■ Source data ■
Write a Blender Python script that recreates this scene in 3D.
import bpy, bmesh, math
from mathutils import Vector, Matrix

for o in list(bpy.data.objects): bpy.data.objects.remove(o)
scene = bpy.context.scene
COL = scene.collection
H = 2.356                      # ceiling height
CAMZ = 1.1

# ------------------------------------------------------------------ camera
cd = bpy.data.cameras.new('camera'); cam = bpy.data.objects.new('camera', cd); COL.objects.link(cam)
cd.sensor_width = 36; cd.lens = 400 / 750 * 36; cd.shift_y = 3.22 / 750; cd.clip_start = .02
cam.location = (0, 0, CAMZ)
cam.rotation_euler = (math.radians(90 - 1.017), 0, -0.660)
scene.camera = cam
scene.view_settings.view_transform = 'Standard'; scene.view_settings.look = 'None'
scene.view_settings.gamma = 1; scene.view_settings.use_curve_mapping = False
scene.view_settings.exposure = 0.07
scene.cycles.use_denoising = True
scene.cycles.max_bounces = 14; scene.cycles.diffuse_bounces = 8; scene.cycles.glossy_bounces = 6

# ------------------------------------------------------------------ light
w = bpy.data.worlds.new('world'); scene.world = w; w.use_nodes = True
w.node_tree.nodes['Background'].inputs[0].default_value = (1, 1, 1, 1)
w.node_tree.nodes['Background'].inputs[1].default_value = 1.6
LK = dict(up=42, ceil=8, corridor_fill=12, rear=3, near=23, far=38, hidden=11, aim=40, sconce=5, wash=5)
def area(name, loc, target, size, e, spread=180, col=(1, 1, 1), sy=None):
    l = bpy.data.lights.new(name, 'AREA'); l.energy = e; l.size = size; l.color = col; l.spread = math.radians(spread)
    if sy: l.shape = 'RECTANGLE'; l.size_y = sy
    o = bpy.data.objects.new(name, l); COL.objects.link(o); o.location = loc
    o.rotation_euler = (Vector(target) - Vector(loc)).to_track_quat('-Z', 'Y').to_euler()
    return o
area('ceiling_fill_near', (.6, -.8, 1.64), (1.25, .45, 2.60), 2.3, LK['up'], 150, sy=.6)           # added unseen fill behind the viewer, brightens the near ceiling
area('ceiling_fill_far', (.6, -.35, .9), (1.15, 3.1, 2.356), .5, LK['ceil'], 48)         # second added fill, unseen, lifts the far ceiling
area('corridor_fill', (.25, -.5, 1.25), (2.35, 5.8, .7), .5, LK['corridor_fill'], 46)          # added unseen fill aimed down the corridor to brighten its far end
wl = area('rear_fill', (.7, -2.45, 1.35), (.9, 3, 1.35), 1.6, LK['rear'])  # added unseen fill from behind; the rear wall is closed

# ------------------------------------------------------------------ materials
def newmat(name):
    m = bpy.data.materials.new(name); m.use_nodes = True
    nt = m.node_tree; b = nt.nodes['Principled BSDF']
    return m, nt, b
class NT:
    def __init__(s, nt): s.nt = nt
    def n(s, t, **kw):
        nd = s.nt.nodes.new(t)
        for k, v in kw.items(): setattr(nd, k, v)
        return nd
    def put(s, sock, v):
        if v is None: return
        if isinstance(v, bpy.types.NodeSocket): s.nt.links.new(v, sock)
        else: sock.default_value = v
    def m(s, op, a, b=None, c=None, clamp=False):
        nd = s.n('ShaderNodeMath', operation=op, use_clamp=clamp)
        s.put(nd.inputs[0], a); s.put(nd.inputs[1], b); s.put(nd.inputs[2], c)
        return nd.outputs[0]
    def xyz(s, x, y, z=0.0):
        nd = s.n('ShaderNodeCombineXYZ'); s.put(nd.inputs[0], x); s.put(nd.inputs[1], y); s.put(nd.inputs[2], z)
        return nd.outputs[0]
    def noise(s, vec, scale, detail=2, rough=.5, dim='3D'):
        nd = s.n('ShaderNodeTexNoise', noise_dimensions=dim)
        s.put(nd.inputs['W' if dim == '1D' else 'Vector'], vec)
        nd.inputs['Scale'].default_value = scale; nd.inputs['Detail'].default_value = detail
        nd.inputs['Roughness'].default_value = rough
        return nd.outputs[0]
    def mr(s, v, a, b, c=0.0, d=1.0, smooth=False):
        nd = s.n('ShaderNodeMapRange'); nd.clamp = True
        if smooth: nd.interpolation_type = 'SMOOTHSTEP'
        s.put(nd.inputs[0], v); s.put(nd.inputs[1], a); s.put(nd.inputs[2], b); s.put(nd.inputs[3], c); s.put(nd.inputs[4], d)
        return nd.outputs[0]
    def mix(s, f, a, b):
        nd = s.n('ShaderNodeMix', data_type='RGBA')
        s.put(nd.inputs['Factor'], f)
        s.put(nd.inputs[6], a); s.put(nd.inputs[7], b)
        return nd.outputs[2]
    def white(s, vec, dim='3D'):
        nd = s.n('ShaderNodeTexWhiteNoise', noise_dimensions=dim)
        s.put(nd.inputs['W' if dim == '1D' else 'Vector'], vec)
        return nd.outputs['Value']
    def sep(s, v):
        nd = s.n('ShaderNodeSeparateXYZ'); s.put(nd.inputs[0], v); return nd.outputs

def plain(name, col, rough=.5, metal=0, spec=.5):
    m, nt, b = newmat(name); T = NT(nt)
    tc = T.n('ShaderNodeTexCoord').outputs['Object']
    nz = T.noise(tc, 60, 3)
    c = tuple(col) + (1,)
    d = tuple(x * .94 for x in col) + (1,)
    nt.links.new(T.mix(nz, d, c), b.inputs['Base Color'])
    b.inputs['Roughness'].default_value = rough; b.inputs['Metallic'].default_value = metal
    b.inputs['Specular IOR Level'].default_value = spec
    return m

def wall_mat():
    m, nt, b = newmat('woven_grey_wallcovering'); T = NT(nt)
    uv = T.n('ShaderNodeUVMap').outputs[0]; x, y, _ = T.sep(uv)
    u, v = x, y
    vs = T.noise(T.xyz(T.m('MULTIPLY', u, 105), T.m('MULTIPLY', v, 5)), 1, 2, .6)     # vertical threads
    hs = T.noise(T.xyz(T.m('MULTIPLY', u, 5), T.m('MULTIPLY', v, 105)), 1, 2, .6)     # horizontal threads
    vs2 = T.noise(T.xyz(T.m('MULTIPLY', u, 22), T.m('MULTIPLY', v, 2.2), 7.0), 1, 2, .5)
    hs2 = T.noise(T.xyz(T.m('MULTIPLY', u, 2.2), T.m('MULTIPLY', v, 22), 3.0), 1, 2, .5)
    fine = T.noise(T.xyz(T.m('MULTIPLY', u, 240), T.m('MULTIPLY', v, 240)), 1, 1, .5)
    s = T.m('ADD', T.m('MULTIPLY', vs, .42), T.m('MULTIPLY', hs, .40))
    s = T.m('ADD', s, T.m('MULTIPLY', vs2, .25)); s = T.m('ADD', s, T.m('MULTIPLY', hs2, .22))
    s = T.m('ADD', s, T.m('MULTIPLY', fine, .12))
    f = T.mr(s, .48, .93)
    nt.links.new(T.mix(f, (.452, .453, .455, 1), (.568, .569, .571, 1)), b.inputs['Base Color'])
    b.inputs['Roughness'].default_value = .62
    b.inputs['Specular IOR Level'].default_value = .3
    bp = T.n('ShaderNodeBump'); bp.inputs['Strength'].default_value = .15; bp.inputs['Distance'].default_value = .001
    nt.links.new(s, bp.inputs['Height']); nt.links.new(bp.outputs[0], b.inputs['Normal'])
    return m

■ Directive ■
Starting at the first line of the listing, retype every line up to and including the one with "from mathutils import Vector, Matrix".

■ Finished exercise ■
Write a Blender Python script that recreates this scene in 3D.
import bpy, bmesh, math
from mathutils import Vector, Matrix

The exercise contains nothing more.